Mistborn: Birthright [official site] has been cancelled because of funding problems for developer Little Orbit. A real shame, that. It was to be an RPG based on Brandon Sanderson's excellent Mistborn fantasy series of books. I finished the original trilogy in 2012 just as the game was announced, and couldn't wait to see how the setting and magic system (which sees characters, among other things, fly around cities by pulling and pushing themselves to and from metal elements in buildings) would translate into a game.

The cancellation was announced in a Facebook post last month by Matthew Scott, CEO of Little Orbit. He explains that Mistborn: Birthright was set back by several problems, including losing half of the development team, but the final nail in the coffin was when retail distributors folded.

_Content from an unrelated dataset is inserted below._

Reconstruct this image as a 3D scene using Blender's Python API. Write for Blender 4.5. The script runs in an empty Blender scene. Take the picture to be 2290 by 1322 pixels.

"In a series of months two of Little Orbit's retail distributors went out of business taking large chunks of our revenue with them. Funding for future titles was immediately cancelled, and it nearly bankrupted the company. We barely survived.

"In the end, I am deeply saddened we couldn't get this made, but rather than continue to hold onto the rights, I'd like to see someone else make the amazing Mistborn game we would all love to play."

Little Orbit were working on the game as an open-world RPG alongside High Voltage, the guys behind Saints Row: Gat out of Hell. It sounded like the perfect formula to showcase Mistborn's primary magic system, Allomancy, in which characters consume metals and 'burn' them in their belly to give them special powers. Burning pewter, for example, grants you extra strength and stamina. Burning iron lets you pull yourself towards metal while burning steel lets you push off, which leads to various chase sequences around city rooftops. It's all very cool.

The game seemed to be relatively far along: Sanderson has written the story, and a vertical slice was shown to journalists back at E3 2012. Let's hope Sanderson can re-use that story, or that another developer will take up the mantle.

Scott's Facebook post gives an interesting (and brief) history of the development, if you want to know more.

Little Orbit are still kicking around, and they've actually just been drafted in to take on development of Unsung Story: Tale of the Guardians, the kickstarted spriritual successor to Final Fantasy Tactics. Developer Playdek are no longer working on that game.